Look at the square before you move the piece to it. Is it protected?
Here are a few tips.
One aspect you must become good at it is visulistaion.
You must, and this will develop through time and play,
be able to see what will happen on the board after a series of 'forced moves.'
'Forced moves'
These are good. You make a move and you know how your opponent
is going to reply so you can then plan ahead what to do next.
Hopefully this will be something nasty for your opponent.
You can force your opponent's pieces onto squares that make things good for you.
An opponent's piece may be guarding another piece or an important square.
If you can lure that piece away from it's guard duty with a forced move,
then you can take the unguarded piece or put a piece on an important square.
Removing the Guard from an Important Square.
Here is a postion from your posted game. Look at it.

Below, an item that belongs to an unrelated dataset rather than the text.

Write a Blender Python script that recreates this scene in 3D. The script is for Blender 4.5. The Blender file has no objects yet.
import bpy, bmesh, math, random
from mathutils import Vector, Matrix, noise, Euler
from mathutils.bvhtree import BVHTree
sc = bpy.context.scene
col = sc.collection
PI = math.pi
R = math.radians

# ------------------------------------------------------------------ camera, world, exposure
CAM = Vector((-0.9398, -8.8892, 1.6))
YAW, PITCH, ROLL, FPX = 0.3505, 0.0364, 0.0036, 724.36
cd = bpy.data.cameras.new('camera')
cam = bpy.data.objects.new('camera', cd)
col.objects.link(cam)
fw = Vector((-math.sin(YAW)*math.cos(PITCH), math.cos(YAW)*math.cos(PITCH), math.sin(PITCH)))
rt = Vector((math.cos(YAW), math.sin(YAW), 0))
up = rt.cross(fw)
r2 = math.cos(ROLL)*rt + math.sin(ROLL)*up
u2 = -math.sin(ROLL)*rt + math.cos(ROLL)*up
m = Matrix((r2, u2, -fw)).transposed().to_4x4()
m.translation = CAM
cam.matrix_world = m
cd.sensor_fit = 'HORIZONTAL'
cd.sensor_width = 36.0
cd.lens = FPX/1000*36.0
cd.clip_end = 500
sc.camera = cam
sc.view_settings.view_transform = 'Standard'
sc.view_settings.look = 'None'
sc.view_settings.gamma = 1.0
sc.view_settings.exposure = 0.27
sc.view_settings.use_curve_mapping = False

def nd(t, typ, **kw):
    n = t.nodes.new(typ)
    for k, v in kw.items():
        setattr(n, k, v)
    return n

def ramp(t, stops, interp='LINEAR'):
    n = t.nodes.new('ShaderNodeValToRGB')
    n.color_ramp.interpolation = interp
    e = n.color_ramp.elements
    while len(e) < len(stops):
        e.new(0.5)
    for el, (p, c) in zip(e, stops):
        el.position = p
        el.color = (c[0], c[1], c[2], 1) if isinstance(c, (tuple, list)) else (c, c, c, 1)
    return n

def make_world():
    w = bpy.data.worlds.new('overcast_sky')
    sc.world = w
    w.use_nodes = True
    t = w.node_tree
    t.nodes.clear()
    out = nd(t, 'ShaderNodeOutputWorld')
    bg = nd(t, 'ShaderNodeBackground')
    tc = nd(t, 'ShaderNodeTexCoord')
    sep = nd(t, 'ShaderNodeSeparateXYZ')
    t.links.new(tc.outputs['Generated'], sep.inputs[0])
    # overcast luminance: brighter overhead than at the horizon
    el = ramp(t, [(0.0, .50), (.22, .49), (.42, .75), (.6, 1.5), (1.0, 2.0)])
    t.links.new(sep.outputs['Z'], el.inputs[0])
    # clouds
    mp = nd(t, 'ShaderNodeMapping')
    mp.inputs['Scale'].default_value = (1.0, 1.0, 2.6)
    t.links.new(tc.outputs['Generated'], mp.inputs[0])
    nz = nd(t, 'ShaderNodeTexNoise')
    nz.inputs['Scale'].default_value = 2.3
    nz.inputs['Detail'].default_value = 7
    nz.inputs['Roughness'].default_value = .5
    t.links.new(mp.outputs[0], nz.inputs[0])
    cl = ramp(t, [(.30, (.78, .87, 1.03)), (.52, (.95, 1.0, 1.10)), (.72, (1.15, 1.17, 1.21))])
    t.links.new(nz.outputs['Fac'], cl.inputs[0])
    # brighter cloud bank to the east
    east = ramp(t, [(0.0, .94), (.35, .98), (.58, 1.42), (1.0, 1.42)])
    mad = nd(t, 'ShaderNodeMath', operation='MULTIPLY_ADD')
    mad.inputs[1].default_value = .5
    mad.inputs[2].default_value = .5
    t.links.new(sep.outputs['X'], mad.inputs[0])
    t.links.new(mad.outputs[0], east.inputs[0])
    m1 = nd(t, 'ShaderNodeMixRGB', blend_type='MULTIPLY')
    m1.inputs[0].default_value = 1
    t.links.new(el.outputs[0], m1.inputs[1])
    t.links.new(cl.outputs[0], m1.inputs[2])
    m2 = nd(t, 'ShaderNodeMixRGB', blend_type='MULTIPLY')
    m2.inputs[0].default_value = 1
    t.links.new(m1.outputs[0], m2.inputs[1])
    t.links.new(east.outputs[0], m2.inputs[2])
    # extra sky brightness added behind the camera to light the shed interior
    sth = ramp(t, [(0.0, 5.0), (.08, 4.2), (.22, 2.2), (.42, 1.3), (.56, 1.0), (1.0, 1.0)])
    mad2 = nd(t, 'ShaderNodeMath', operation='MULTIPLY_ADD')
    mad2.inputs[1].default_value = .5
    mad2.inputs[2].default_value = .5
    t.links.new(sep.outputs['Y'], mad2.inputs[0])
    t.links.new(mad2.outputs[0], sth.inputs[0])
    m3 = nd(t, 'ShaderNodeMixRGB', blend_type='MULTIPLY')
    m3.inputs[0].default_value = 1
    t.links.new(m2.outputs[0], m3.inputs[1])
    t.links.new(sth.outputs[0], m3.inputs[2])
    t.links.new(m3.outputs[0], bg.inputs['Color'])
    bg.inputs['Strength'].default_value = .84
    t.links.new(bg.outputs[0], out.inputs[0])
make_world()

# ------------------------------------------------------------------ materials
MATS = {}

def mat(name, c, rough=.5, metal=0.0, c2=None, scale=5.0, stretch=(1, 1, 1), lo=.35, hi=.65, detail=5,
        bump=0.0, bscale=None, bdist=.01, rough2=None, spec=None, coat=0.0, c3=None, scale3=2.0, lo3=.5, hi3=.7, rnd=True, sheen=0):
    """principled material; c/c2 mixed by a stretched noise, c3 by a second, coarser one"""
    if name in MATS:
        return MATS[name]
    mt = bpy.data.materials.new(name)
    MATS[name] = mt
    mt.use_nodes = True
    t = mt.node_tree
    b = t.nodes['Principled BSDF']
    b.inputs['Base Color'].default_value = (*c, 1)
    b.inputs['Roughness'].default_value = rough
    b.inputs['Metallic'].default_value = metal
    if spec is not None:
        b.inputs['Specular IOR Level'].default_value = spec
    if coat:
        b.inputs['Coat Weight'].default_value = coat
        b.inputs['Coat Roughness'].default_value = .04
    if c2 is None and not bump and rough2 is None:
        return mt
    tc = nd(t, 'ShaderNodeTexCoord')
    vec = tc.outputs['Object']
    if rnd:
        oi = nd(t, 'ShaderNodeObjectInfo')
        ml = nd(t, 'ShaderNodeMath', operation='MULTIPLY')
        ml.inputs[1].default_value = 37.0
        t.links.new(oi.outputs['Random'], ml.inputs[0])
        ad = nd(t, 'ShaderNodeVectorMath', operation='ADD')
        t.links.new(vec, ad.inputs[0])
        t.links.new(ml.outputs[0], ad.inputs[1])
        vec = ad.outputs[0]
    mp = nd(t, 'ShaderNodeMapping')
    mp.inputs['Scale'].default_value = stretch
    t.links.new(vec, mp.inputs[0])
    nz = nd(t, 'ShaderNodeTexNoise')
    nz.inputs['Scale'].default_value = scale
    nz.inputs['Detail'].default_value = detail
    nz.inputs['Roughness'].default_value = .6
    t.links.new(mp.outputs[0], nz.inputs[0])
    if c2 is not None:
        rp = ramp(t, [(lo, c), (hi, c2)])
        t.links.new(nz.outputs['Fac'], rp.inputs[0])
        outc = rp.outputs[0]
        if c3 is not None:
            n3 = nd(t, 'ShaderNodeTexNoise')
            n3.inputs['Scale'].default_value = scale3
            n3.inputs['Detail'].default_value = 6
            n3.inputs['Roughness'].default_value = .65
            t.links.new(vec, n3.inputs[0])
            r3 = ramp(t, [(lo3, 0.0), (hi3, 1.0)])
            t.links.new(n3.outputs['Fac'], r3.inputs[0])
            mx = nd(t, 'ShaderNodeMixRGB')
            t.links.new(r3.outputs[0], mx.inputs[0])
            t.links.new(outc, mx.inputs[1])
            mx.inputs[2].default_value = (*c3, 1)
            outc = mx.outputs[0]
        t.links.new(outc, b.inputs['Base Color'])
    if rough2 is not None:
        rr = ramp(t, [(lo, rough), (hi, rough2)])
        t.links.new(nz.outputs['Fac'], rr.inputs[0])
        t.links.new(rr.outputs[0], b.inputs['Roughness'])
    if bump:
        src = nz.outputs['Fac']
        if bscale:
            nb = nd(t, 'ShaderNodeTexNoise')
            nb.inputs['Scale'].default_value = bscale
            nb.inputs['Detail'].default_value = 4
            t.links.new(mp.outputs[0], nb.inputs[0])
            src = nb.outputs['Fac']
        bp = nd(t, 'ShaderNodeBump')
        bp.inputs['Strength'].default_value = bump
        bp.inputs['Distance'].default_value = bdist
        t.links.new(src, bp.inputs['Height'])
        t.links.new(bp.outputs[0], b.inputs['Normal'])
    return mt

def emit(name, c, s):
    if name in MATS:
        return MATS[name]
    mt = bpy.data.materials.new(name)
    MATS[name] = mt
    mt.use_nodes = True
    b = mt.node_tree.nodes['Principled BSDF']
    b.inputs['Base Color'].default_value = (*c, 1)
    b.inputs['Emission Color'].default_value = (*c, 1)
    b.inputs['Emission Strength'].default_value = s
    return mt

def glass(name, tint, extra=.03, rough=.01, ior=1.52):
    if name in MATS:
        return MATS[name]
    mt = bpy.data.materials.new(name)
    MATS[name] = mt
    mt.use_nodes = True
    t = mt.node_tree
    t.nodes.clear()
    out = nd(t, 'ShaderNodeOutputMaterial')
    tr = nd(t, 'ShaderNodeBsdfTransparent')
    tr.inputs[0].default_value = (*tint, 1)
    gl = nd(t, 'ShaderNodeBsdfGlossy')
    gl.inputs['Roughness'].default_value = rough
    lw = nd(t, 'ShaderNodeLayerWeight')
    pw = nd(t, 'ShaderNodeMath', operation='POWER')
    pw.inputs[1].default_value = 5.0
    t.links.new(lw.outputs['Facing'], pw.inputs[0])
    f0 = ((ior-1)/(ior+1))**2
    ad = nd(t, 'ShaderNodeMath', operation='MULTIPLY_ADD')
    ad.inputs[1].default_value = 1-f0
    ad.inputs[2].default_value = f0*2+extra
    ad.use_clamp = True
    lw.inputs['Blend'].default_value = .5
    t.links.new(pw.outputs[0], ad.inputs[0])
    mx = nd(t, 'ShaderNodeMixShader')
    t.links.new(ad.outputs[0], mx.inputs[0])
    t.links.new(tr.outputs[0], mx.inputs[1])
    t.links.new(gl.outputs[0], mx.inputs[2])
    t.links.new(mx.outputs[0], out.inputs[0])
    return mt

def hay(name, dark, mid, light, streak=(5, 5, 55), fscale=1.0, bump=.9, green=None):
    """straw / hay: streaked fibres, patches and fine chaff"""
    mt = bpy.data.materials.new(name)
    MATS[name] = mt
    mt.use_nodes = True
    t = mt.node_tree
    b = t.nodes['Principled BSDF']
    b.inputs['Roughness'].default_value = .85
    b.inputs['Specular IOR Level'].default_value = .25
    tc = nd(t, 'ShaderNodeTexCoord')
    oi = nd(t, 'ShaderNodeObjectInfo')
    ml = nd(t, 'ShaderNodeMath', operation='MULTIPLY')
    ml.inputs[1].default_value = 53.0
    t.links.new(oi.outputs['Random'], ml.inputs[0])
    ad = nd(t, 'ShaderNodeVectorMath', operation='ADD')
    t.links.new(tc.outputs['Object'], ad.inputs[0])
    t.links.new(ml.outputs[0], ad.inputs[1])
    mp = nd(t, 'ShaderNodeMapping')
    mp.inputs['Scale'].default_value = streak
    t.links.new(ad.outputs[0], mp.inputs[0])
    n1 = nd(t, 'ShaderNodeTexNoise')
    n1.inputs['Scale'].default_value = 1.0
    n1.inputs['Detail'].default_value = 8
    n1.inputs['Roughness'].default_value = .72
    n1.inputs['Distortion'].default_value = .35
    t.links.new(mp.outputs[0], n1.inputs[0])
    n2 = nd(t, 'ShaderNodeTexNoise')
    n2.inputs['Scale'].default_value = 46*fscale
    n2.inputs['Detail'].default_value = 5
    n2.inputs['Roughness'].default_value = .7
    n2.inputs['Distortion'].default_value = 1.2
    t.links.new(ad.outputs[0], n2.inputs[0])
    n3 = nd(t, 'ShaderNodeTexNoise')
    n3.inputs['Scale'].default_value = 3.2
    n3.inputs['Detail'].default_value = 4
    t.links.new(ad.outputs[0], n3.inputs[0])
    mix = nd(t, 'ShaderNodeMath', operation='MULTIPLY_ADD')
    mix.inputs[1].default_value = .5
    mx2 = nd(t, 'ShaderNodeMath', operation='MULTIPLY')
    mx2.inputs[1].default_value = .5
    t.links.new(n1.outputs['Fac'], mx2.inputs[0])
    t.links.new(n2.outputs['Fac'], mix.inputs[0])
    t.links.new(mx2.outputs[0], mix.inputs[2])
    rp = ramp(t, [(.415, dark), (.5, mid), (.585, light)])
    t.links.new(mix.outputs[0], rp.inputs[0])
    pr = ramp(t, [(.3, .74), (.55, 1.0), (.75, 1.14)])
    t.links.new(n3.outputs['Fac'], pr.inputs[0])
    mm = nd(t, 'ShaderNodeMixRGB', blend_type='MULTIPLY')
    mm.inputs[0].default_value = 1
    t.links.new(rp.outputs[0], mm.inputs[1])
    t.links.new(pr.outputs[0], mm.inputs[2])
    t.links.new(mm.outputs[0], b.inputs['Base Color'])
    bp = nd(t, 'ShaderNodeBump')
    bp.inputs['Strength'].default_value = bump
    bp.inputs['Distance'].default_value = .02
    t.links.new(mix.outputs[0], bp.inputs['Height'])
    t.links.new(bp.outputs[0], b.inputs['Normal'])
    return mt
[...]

If the White Queen was not on d2 then Black could play Qe2
checkmate
(The Knight on c3 would be pinned to the King so cannot move)
e2 has beome an important square.
So you now think like a chess player.
"How can I remove the White Queen from guarding e2."
1...Bxc3! forcing White to play 2.Qxc3 Qe7
checkmate
(in that position White would have to give up his Queen else be mated)
White too had his chance.
Chess has a habit of biting you back if you do not take your chances.
In this position from the same game. you are threatening checkmate
on e2 as in the above diagram.
It's White's move. White played 1.Bxg7+
A good move. It wins a Rook.
Here is a famous piece of advice that you must now remember forever.
If you see a good move, don't play it, sit on your hands and look for a better move.
OK over to you. Same position. Find the better move for White.